What is a wind-up period, and is it the same as a wind-down period?

A wind-up period and a wind-down period generally refer to the same process of closing a company after dissolution.

In Delaware startup contexts, the more precise term is the 3-year wind-down period under DGCL Section 278. Both terms describe the phase where a company settles debts, sells assets, resolves obligations, and distributes capital, although “wind-down” is more commonly used in venture-backed startups.

How does Sunset help with the wind-down process?

Sunset provides end-to-end legal, tax, and operational support for venture-backed startups going through a wind-down.

This includes managing all filings (Certificates of Dissolution, IRS filings, and state withdrawals), coordinating asset sales and IP assignments, handling investor communications, and calculating capital distributions—all while providing founders with a dedicated point of contact and a team they can rely on throughout the process.
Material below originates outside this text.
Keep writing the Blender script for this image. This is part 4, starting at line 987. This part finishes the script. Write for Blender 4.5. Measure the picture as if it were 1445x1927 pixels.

Conclusion: Closing a Startup the Right Way

The 3-year wind-down period after dissolution is one of the most important and most misunderstood phases of shutting down a startup. It’s the window during which founders can sell remaining assets, settle liabilities, fulfill tax obligations, and return capital to investors in a structured and compliant manner.

Handled correctly, this process preserves value, protects stakeholders, and positions founders for what comes next. Handled poorly, it can lead to legal risk, lost capital, and long-term consequences that extend far beyond the life of the company.

That’s why a structured, founder-controlled wind-down matters. Sunset provides end-to-end legal, tax, and operational support, helping founders navigate the entire process efficiently, with a dedicated point of contact and a team they can rely on throughout the process.

Shutting down a startup doesn’t define your future, but how you do it does.